The accounting board, in particular, is reaching out to financial statement users such as analysts and fund managers to help decide whether it should add a project on pension accounting to its agenda, which is already crammed with other "hot button" issues, including stock options and bringing U.S. rules in line with international standards.

The Financial Accounting Standards Advisory Council, or FASAC, which acts as a sounding board for FASB on whether to proceed on major accounting issues, will mull pension accounting at its meeting next week, Herz said.

A new advisory council that FASB is forming will also discuss the issue later, he said. That new advisory group will be made up of Wall Street analysts, hedge fund managers and others who spend time reading corporate books.

For his part, Herz makes no bones about how current pension accounting rules in the United States leave much to be desired.

"It is complex, it's somewhat opaque," Herz said, adding that he had received mixed opinions on whether to modify current rules. "I'm not too fond of pension accounting."
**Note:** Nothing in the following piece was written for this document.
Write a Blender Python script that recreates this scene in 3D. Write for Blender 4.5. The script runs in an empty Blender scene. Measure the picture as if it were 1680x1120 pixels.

The key issue that FASB will have to determine is whether to let companies calculate pension costs with a "smoothing approach" where companies spread pension costs over several years, Herz said. That's because current pension accounting uses a long-term rate of return from the assets rather than relying on actual returns and allows companies to amortize gains and losses on investments.

To be sure, any new rules on pension accounting -- if the accounting board decides to head down that path -- will not be produced anytime soon. The board will not add such a project to its agenda at least until next year, Herz said.

PENSION CRISIS LOOMS LARGE

In recent weeks, several companies, including heavy hitters such as International Business Machines Corp. (NYSE:IBM - news) and General Motors Corp. (NYSE:GM - news) have already said that their pension plans are underfunded.

Earlier this month, Ford Motor Co. (NYSE:F - news) said it expected its U.S. pension plan would be underfunded by about $6.2 billion at the end of the year, since returns on its pension assets fell 11.5 percent through Oct. 31.

At the end of this year, 98 percent of traditional pension funds, which are also known as defined benefit plans, at the 346 Standard & Poor's 500 companies that have such plans are expected to be underfunded, Merrill Lynch estimates.

Many analysts and investors are also concerned about the subjective assumptions on interest rates and expected return that companies use in calculating their pension costs.

For example, companies on average assumed their pension assets would generate returns of 9.15 percent last year -- even though stock market declines have shown no sign of abating, a recent study by consultants Watson Wyatt & Co. showed.